**Dataset section**:
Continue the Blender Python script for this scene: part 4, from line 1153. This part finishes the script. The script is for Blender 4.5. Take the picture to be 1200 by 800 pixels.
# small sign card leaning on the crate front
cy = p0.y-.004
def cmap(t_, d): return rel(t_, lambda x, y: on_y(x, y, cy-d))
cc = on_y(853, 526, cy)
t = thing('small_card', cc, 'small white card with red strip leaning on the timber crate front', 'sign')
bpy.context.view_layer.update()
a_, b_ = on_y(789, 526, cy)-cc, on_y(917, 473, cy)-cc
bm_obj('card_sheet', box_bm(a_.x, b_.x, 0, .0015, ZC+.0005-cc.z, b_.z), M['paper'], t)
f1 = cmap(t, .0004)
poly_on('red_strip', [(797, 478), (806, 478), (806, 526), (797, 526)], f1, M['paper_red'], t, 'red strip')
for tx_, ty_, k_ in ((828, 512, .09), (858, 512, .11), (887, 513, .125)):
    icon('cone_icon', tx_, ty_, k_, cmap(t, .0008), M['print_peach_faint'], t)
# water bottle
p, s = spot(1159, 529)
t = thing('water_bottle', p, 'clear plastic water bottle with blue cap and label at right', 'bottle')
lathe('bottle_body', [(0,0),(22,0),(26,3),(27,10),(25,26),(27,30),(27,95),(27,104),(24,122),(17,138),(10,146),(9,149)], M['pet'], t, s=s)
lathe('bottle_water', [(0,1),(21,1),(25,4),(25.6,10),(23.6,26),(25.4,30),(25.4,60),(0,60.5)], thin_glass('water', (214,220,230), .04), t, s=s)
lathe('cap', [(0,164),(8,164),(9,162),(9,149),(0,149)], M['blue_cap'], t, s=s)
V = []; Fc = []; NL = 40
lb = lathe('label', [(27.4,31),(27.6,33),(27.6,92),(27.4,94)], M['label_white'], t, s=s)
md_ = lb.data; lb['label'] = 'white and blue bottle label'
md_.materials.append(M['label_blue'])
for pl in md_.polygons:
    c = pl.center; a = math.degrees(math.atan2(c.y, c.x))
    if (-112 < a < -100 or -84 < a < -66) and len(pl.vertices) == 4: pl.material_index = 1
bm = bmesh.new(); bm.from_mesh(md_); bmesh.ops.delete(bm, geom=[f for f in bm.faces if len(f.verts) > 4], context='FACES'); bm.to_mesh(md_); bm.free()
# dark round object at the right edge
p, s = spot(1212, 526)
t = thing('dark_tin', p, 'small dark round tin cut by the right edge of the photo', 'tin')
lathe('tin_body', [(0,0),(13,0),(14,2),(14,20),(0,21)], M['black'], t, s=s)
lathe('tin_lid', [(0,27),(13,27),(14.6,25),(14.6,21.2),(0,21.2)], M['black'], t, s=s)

**Given exercise**:
Write out each line of the data above again, exactly as given.

**Result of this task**:
Continue the Blender Python script for this scene: part 4, from line 1153. This part finishes the script. The script is for Blender 4.5. Take the picture to be 1200 by 800 pixels.
# small sign card leaning on the crate front
cy = p0.y-.004
def cmap(t_, d): return rel(t_, lambda x, y: on_y(x, y, cy-d))
cc = on_y(853, 526, cy)
t = thing('small_card', cc, 'small white card with red strip leaning on the timber crate front', 'sign')
bpy.context.view_layer.update()
a_, b_ = on_y(789, 526, cy)-cc, on_y(917, 473, cy)-cc
bm_obj('card_sheet', box_bm(a_.x, b_.x, 0, .0015, ZC+.0005-cc.z, b_.z), M['paper'], t)
f1 = cmap(t, .0004)
poly_on('red_strip', [(797, 478), (806, 478), (806, 526), (797, 526)], f1, M['paper_red'], t, 'red strip')
for tx_, ty_, k_ in ((828, 512, .09), (858, 512, .11), (887, 513, .125)):
    icon('cone_icon', tx_, ty_, k_, cmap(t, .0008), M['print_peach_faint'], t)
# water bottle
p, s = spot(1159, 529)
t = thing('water_bottle', p, 'clear plastic water bottle with blue cap and label at right', 'bottle')
lathe('bottle_body', [(0,0),(22,0),(26,3),(27,10),(25,26),(27,30),(27,95),(27,104),(24,122),(17,138),(10,146),(9,149)], M['pet'], t, s=s)
lathe('bottle_water', [(0,1),(21,1),(25,4),(25.6,10),(23.6,26),(25.4,30),(25.4,60),(0,60.5)], thin_glass('water', (214,220,230), .04), t, s=s)
lathe('cap', [(0,164),(8,164),(9,162),(9,149),(0,149)], M['blue_cap'], t, s=s)
V = []; Fc = []; NL = 40
lb = lathe('label', [(27.4,31),(27.6,33),(27.6,92),(27.4,94)], M['label_white'], t, s=s)
md_ = lb.data; lb['label'] = 'white and blue bottle label'
md_.materials.append(M['label_blue'])
for pl in md_.polygons:
    c = pl.center; a = math.degrees(math.atan2(c.y, c.x))
    if (-112 < a < -100 or -84 < a < -66) and len(pl.vertices) == 4: pl.material_index = 1
bm = bmesh.new(); bm.from_mesh(md_); bmesh.ops.delete(bm, geom=[f for f in bm.faces if len(f.verts) > 4], context='FACES'); bm.to_mesh(md_); bm.free()
# dark round object at the right edge
p, s = spot(1212, 526)
t = thing('dark_tin', p, 'small dark round tin cut by the right edge of the photo', 'tin')
lathe('tin_body', [(0,0),(13,0),(14,2),(14,20),(0,21)], M['black'], t, s=s)
lathe('tin_lid', [(0,27),(13,27),(14.6,25),(14.6,21.2),(0,21.2)], M['black'], t, s=s)